Before a profile can be deleted or taken out of service, it MUST first be unreferenced from all associated templates. Implementations MAY also reject profile modification while it is referenced by any template. Implementations MUST provide a default profile whose name is 'DEFVAL' for each profile and template type. The values of the associated parameters will be vendor-specific unless otherwise indicated in this document. Before a line's templates have been set, these templates will be automatically used by setting adsl2LineCnfgTemplate and adsl2LineAlarmCnfgTemplate to 'DEFVAL' where appropriate. This default profile name, 'DEFVAL', is considered reserved in the context of profiles and templates defined in this MIB module. Profiles and templates are created, assigned, and deleted dynamically using the profile name and profile row status in each of the profile tables. If the implementation allows modifying a profile or template while it is associated with a line, then such changes MUST take effect immediately. These changes MAY result in a restart (hard reset or soft restart) of the units on the line.2.8.4. Managing Multiple Bearer Channels
The number of bearer channels is configured by setting the template attributes adsl2LConfTempChan1ConfProfile, adsl2LConfTempChan2ConfProfile, adsl2LConfTempChan3ConfProfile, and adsl2LConfTempChan4ConfProfile and then assigning that template to a DSL line using the adsl2LineCnfgTemplate attribute. When the number of bearer channels for a DSL line changes, the SNMP agent will automatically create or destroy rows in channel-related tables associated with that line. For example, when a DSL line is operating with one bearer channel, there will be zero rows in channel-related tables for channels two, three, and four. The SNMP agent MUST create and destroy channel-related rows as follows: o When the number of bearer channels for a DSL line changes to a higher number, the SNMP agent will automatically create rows in the adsl2ChannelStatusTable, and adsl2PMChCurrTable tables for that line. o When the number of bearer channels for a DSL line changes to a lower number, the SNMP agent will automatically destroy rows in the adsl2ChannelStatusTable, adsl2PMChCurrTable, adsl2PMChHist15MinTable, and adsl2PMChHist1DTable tables for that line.
2.9. Notifications
The ability to generate the SNMP notifications coldStart/warmStart (per [RFC3418]), which are per agent (e.g., per Digital Subscriber Line Access Multiplexer, or DSLAM, in such a device), and linkUp/linkDown (per [RFC2863]), which are per interface (i.e., ADSL/ADSL2 or ADSL2+ line), is REQUIRED. A linkDown notification MAY be generated whenever any of ES, SES, CRC Anomaly, LOS, LOF, or UAS event occurs.
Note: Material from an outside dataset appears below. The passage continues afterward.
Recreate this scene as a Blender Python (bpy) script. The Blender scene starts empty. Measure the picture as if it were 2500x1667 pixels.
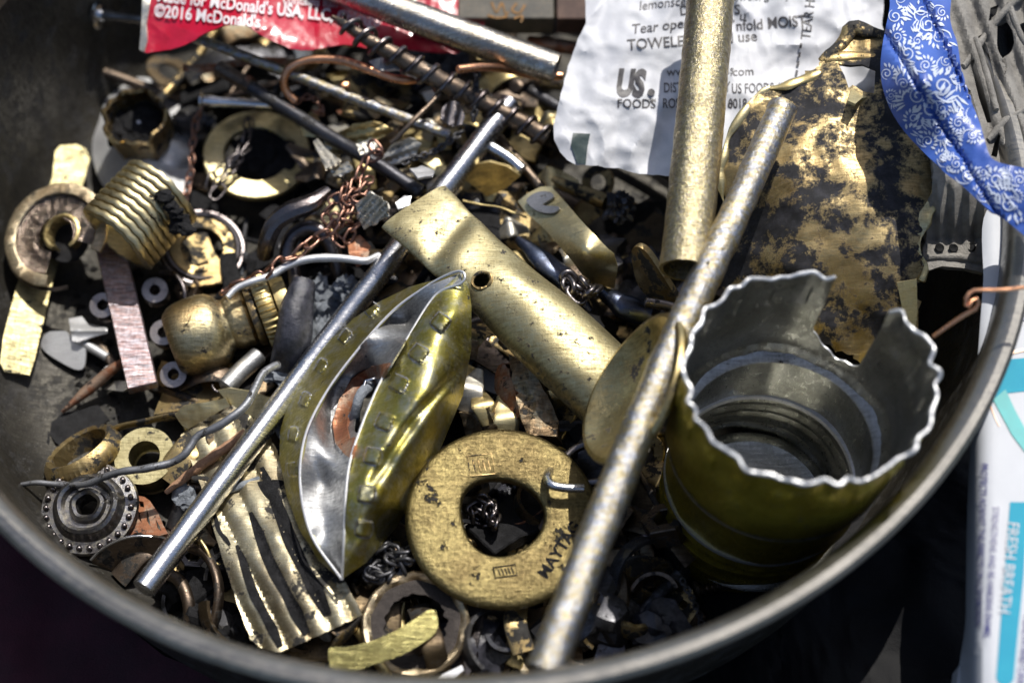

The corresponding linkUp notification MAY be sent when all link failure conditions are cleared. The notifications defined in this MIB module are for status change (e.g., initialization failure) and for the threshold crossings associated with the following events: full initialization failures, short initialization failures, ES, SES, FEC Seconds, LOS Seconds, UAS, FEC Seconds, FEC events, and CRC anomalies. Each threshold has its own enable/threshold value. When that value is 0, the notification is disabled. The adsl2LineStatusAtur and adsl2LineStatusAtuc are bitmasks representing all outstanding error conditions associated with the ATU-R and ATU-C (respectively). Note that since the ATU-R status is obtained via the EOC, this information may be unavailable in case the ATU-R is unreachable via EOC during a line error condition. Therefore, not all conditions may always be included in its current status. Notifications corresponding to the bit fields in those two status objects are defined. Note that there are other status parameters that refer to the ATU-R (e.g., downstream line attenuation). Those parameters also depend on the availability of EOC between the ATU-C and the ATU-R. A threshold notification occurs whenever the corresponding current 15-minute interval error counter becomes equal to or exceeds the threshold value. Only one notification SHOULD be sent per interval per interface. Since the current 15-minute counter is reset to 0 every 15 minutes, if the condition persists, the notification may recur as often as every 15 minutes. For example, to get a notification whenever a "loss of" event occurs (but at most once every 15 minutes), set the corresponding threshold to 1. The agent will generate a notification when the event originally occurs. Notifications, other than the threshold notifications listed above, SHOULD be rate-limited (throttled) such that there is an implementation-specific gap between the generation of consecutive notifications of the same event. When notifications are rate-
limited, they are dropped and not queued for sending at a future time. This is intended to be a general rate-limiting statement for notifications that otherwise have no explicit rate-limiting assertions in this document. Note that the Network Management System, or NMS, may receive a linkDown notification, as well, if enabled (via ifLinkUpDownTrapEnable [RFC2863]). At the beginning of the next 15 minute interval, the counter is reset. When the first second goes by and the event occurs, the current interval bucket will be 1, which equals the threshold, and the notification will be sent again.